In three of the Saints' last four playoff seasons, they ran the ball more than 40 percent of the time, with 2010 (38.1 percent) being the lone exception, but also the worst of the four playoff seasons. On their way to their lone Super Bowl title in 2009, the Saints ran the ball on 47.3 percent of their plays, the best balance they've had under Payton.

In each of their three non-playoff seasons since 2006, their percentage of running plays was below 40. Last season was their least balanced, with 37.2 percent runs.

"Obviously with a guy like Drew Brees, it's not a bad thing to go to the air," Evans said. "But I think we did pass a lot more last year than we have in the past and we know that."

Payton, of course, was not on the sideline last season, banned by the league for failing to stop former defensive coordinator Gregg Williams' cash-for-hits bounty program.

Since Payton has returned, he's made it clear that he wants to see more of the ground game, but stressed that it's more complicated than simply calling more running plays.
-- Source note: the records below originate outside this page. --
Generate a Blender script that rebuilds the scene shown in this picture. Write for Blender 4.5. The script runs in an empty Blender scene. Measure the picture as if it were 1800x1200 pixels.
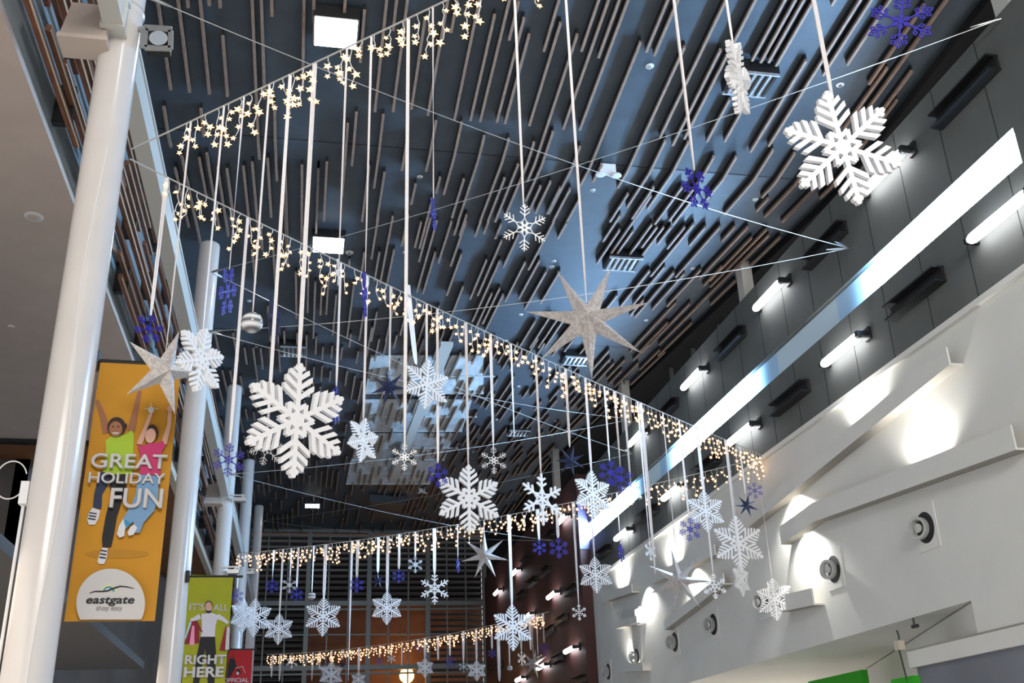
import bpy, math, random
from mathutils import Vector, Matrix

# ---------------------------------------------------------------- camera, world, exposure
F = 1817.0
def _n(v): return Vector(v).normalized()
_Y = _n((-380, 800, F)); _Z = Vector((-150, -4200, F)); _Z = (_Z - _Z.dot(_Y) * _Y).normalized(); _X = _Y.cross(_Z)
def ray(px, py):
    d = Vector((px - 900, py - 600, F)); return Vector((_X.dot(d), _Y.dot(d), _Z.dot(d)))
def at(px, py, X=None, Y=None, Z=None):
    d = ray(px, py)
    k = X / d.x if X is not None else (Y / d.y if Y is not None else Z / d.z)
    return d * k
S = bpy.context.scene
COL = S.collection
cam_d = bpy.data.cameras.new('camera'); cam = bpy.data.objects.new('camera', cam_d); COL.objects.link(cam)
R = Vector((_X.x, _Y.x, _Z.x)); D = Vector((_X.y, _Y.y, _Z.y)); W = Vector((_X.z, _Y.z, _Z.z))
m = Matrix((R, -D, -W)).transposed().to_4x4(); cam.matrix_world = m
cam_d.sensor_width = 36; cam_d.lens = 36 * F / 1800; cam_d.clip_end = 300; cam_d.clip_start = .05
S.camera = cam
S.view_settings.view_transform = 'Standard'; S.view_settings.look = 'None'
S.view_settings.gamma = 1; S.view_settings.use_curve_mapping = False
S.view_settings.exposure = 0.0
w = bpy.data.worlds.new('world'); S.world = w; w.use_nodes = True
w.node_tree.nodes['Background'].inputs[0].default_value = (.95, .97, 1.0, 1)
w.node_tree.nodes['Background'].inputs[1].default_value = .75

def area(name, loc, aim, sx, sy, power, col):
    l = bpy.data.lights.new(name, 'AREA'); l.shape = 'RECTANGLE'; l.size = sx; l.size_y = sy; l.energy = power; l.color = col
    o = bpy.data.objects.new(name, l); COL.objects.link(o); o.location = loc
    o.rotation_euler = (Vector(aim) - Vector(loc)).to_track_quat('-Z', 'Y').to_euler(); return o
# unseen fill lights added low on both sides, bounced off the pale floor
area('added_bounce_fill', (-6, 12, 2.4), (-6, 12, -1.6), 4, 30, 1100, (1, .86, .70))
area('added_bounce_fill', (11, 29, 2.0), (11, 29, -1.6), 2.2, 8, 350, (1, .95, .88))
area('added_hall_fill', (1.5, -9, 8.5), (2.5, 10, 4), 7, 3, 1900, (1, .97, .93))  # unseen general fill, added behind the camera

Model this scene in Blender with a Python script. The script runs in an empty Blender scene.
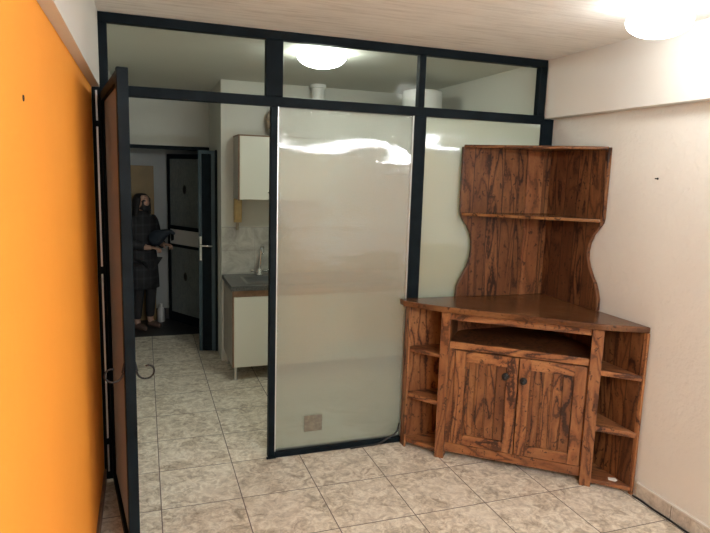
import bpy, bmesh, math, random
from mathutils import Vector, Matrix
random.seed(4)
SC = bpy.context.scene
COL = SC.collection
# ---------------------------------------------------------------- camera
cam_d = bpy.data.cameras.new('camera'); cam = bpy.data.objects.new('camera', cam_d); COL.objects.link(cam)
_R = Vector((0.9435, -0.3298, 0.0303)); _U = Vector((0.0218, 0.1533, 0.9879)); _W = Vector((0.3305, 0.9315, -0.1519))
_W.normalize(); _R = (_R - _W*_R.dot(_W)).normalized(); _U = _R.cross(_W)
m = Matrix((( _R.x, _U.x, -_W.x, 0.2305), (_R.y, _U.y, -_W.y, -3.2946), (_R.z, _U.z, -_W.z, 1.6750), (0, 0, 0, 1)))
cam.matrix_world = m
cam_d.sensor_width = 36.0; cam_d.sensor_fit = 'HORIZONTAL'
cam_d.lens = 599.09*36/710
cam_d.clip_start = 0.02
SC.camera = cam
# ---------------------------------------------------------------- world, exposure, added rear fill light
w = bpy.data.worlds.new('world'); SC.world = w; w.use_nodes = True
w.node_tree.nodes['Background'].inputs[0].default_value = (0.55, 0.62, 0.7, 1)
w.node_tree.nodes['Background'].inputs[1].default_value = 0.15
SC.view_settings.view_transform = 'Standard'; SC.view_settings.look = 'None'
SC.view_settings.exposure = 0.0; SC.view_settings.gamma = 1.0; SC.view_settings.use_curve_mapping = False

def area(name, loc, rot, sx, sy, power, color):
    l = bpy.data.lights.new(name, 'AREA'); l.shape = 'RECTANGLE'; l.size = sx; l.size_y = sy
    l.energy = power; l.color = color
    o = bpy.data.objects.new(name, l); o.location = loc; o.rotation_euler = rot; COL.objects.link(o); return o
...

He noted that the Saints will run more when they're either protecting leads or have more favorable down-and-distance situations. He also noted that getting and protecting leads, as well as having good field position, often hinges on how a team performs on defense — in which New Orleans ranked last in 2012 — and on special teams.

"You want to have balance and yet it's hard to do if you're behind. You want to control the clock and time of possession and yet you're giving up big plays and not playing well on defense," Payton said. "All those things lead to more challenging snaps, more third downs and less opportunities to run.

"That ability to control the game in the second half involves a run game," Payton continued. "It's just harder to do when you're behind."

One thing Payton has not done is look to overhaul the offensive line or running back corps. He's expressed confidence that the Saints have the personnel to get the job done in the ground game if they have a better chance to get into the rhythm of a game.

Brees agreed.

"They are a great stable backs. They can do everything. All of them can block. All of them can run — inside, outside. They can all catch the ball out of the backfield. They are all smart, tough, disciplined, reliable," Brees said. "Anytime you can get the run game going, especially early in the game, it opens up so much in the pass game. We want to be very complimentary. So, where the run game is setting up the pass, the pass is setting up the run."

NOTES: RB Mark Ingram returned to practice on Friday after Payton said that Ingram was given Thursday off to rest. ... Practice was briefly interrupted when a 59-year-old man slipped through a barricade surrounding the practice fields and started toward players before being quickly wrestled to the ground and handcuffed by Jefferson Parish Sheriff's deputies. Sherriff's spokesman John Fortunato said David Mobley of Houma, La., was booked into Parish jail on one count each of remaining after forbidden, resisting arrest and battery on a police officer. ... Payton said reserve QB Seneca Wallace likely won't play in Saturday's scrimmage because of a sore groin that has sidelined him three practices.